Abstract

This article focuses on the perception of standard varieties produced by Austrian and German TV newscasters from the perspective of listeners from both countries, Germany and Austria. Thus, the paper's sociolinguistic scope is located in the pluricentric realm. It assesses (the perception of) standard language variation on fine phonetic levels. In addition to naturally produced stimuli (read sentences), “intermediate” samples were generated by means of a two-step interpolation procedure: First, the symbolic phone sequences were aligned with a Levenshtein-distance algorithm. Second, a phone-level Dynamic-Time-Warping (DTW) algorithm was applied to align the two utterances on a frame level, taking phoneme boundaries into account.
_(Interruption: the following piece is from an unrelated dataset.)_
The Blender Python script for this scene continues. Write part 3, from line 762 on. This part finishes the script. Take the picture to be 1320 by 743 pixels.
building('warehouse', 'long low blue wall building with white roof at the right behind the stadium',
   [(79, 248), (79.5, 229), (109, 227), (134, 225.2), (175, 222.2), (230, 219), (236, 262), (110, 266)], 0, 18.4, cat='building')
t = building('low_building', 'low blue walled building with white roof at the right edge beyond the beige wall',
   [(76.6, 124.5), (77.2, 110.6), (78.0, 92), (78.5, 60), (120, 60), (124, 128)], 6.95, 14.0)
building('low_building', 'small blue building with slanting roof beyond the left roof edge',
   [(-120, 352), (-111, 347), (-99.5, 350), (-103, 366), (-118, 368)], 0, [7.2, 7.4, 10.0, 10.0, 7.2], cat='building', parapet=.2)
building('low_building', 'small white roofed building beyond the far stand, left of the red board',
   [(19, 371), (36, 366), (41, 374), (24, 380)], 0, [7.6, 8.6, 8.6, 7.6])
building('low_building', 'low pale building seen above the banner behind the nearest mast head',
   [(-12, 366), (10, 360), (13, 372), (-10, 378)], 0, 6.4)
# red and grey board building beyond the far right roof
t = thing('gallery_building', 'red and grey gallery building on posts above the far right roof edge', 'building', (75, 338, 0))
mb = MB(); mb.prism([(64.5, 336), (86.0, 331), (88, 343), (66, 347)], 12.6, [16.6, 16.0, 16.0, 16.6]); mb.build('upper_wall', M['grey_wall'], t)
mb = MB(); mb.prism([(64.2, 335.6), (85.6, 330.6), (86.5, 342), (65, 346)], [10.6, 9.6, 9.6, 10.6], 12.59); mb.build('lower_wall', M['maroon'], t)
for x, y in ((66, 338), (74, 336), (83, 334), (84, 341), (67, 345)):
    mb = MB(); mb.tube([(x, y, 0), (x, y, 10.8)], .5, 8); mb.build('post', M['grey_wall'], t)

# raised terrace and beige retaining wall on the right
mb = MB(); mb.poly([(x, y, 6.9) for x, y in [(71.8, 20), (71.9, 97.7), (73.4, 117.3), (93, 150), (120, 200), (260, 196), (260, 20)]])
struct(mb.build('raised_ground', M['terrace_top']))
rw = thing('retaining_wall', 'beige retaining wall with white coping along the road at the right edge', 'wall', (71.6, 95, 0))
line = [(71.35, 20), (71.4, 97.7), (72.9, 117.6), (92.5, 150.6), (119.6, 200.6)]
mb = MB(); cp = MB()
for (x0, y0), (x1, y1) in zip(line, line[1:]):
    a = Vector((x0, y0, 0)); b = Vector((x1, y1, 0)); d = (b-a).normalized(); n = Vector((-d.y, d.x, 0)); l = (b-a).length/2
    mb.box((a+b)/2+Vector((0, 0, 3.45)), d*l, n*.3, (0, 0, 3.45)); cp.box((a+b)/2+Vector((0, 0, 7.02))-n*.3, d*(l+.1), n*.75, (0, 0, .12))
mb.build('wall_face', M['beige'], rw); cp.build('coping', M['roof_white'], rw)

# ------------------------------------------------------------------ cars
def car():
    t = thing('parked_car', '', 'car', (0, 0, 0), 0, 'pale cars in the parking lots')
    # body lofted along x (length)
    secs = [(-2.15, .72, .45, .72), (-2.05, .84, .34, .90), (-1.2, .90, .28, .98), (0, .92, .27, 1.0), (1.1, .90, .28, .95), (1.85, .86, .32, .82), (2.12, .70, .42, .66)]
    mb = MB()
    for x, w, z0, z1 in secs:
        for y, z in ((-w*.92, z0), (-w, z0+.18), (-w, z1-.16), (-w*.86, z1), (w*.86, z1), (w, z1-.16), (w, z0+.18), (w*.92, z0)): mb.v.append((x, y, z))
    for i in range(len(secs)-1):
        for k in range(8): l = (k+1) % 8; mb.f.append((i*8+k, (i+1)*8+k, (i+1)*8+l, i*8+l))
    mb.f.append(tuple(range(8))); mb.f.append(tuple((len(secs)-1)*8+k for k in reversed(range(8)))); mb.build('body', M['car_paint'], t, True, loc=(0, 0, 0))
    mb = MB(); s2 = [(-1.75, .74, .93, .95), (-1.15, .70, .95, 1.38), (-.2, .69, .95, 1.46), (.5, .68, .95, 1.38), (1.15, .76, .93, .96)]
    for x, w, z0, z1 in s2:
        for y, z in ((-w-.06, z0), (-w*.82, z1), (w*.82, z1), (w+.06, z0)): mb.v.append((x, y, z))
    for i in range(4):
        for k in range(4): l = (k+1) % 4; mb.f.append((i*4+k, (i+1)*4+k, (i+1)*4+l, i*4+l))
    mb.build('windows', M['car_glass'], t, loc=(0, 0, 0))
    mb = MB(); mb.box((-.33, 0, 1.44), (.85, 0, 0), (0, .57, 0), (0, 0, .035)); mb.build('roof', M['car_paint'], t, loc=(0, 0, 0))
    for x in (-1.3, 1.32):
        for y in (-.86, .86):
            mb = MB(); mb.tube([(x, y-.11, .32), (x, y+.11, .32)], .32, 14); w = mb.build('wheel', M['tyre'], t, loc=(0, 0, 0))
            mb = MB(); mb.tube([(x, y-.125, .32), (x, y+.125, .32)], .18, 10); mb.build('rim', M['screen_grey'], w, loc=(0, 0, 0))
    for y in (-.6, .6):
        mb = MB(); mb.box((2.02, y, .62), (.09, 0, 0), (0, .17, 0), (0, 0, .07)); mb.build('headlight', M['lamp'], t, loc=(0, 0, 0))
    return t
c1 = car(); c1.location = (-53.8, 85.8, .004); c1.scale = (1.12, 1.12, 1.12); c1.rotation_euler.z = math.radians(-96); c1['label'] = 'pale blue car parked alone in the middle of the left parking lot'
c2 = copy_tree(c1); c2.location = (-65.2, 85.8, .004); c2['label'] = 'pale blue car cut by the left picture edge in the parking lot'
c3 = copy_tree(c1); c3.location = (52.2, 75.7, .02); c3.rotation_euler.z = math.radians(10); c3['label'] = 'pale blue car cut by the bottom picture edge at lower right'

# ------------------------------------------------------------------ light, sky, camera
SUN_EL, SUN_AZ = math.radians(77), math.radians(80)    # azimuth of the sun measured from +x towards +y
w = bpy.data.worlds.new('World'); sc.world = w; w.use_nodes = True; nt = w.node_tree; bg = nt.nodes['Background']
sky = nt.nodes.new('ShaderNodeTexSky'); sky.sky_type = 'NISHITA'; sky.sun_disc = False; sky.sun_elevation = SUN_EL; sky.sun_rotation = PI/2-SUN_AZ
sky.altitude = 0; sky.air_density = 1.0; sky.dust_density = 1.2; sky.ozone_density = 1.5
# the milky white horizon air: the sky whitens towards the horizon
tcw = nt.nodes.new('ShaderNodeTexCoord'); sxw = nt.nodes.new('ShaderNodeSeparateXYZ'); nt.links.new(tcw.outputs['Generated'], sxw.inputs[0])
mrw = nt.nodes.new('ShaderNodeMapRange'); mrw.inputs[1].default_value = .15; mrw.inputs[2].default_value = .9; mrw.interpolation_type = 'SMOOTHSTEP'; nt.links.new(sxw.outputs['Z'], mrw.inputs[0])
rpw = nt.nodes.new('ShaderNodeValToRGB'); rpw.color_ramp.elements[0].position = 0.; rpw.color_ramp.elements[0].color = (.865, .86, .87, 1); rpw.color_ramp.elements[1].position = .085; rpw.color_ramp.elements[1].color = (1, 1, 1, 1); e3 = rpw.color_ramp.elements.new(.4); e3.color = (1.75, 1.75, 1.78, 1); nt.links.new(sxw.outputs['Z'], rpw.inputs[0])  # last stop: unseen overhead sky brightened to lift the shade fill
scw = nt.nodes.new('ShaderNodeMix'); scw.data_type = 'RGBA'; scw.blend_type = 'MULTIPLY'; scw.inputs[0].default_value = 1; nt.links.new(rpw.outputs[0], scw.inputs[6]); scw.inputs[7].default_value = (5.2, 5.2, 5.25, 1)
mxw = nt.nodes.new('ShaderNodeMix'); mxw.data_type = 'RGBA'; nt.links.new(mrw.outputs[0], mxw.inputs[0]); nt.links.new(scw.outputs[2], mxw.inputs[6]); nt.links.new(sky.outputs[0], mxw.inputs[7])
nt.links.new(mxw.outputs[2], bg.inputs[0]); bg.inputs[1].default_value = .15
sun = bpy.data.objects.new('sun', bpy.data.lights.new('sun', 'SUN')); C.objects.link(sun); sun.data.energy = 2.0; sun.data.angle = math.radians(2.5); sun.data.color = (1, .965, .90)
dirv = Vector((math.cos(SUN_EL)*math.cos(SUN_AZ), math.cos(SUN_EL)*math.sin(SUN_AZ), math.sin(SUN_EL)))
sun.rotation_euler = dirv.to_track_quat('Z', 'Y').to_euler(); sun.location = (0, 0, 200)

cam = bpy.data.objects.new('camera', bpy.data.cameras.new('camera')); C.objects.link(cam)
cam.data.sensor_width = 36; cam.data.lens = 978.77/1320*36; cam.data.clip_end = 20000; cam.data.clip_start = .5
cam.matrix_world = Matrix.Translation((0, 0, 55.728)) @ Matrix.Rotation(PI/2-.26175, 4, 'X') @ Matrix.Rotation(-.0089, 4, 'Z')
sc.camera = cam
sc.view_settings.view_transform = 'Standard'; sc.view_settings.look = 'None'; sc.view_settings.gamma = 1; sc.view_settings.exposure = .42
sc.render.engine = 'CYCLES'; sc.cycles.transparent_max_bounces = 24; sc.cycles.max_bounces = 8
Additionally, the spectrum and the fundamental frequency (F0) contour of the utterances was manipulated to be either interpolated or fixed to a given speaker. This procedure allowed for assessing these features’ contribution to listeners’ judgments of whether a given utterance sounds as if spoken by a speaker from (rather) Germany or (rather) Austria. Results of the judgment task showed that the interpolated samples were perceived in a continuous fashion, similarly by both groups, and with overall greater reliance on spectral than F0 information. These findings suggest that even fine phonetic differences between Standard German from Germany and Austria are recognized and evaluated by listeners from both countries. An overall bias towards perceiving all speech samples as closer to the listeners’ own national standard points to a factor of familiarity with one's own and uncertainty towards the ‘foreign’ standard. The similar degree of this bias indicates that both groups have similar levels of familiarity with their own and uncertainty about the other standard variety.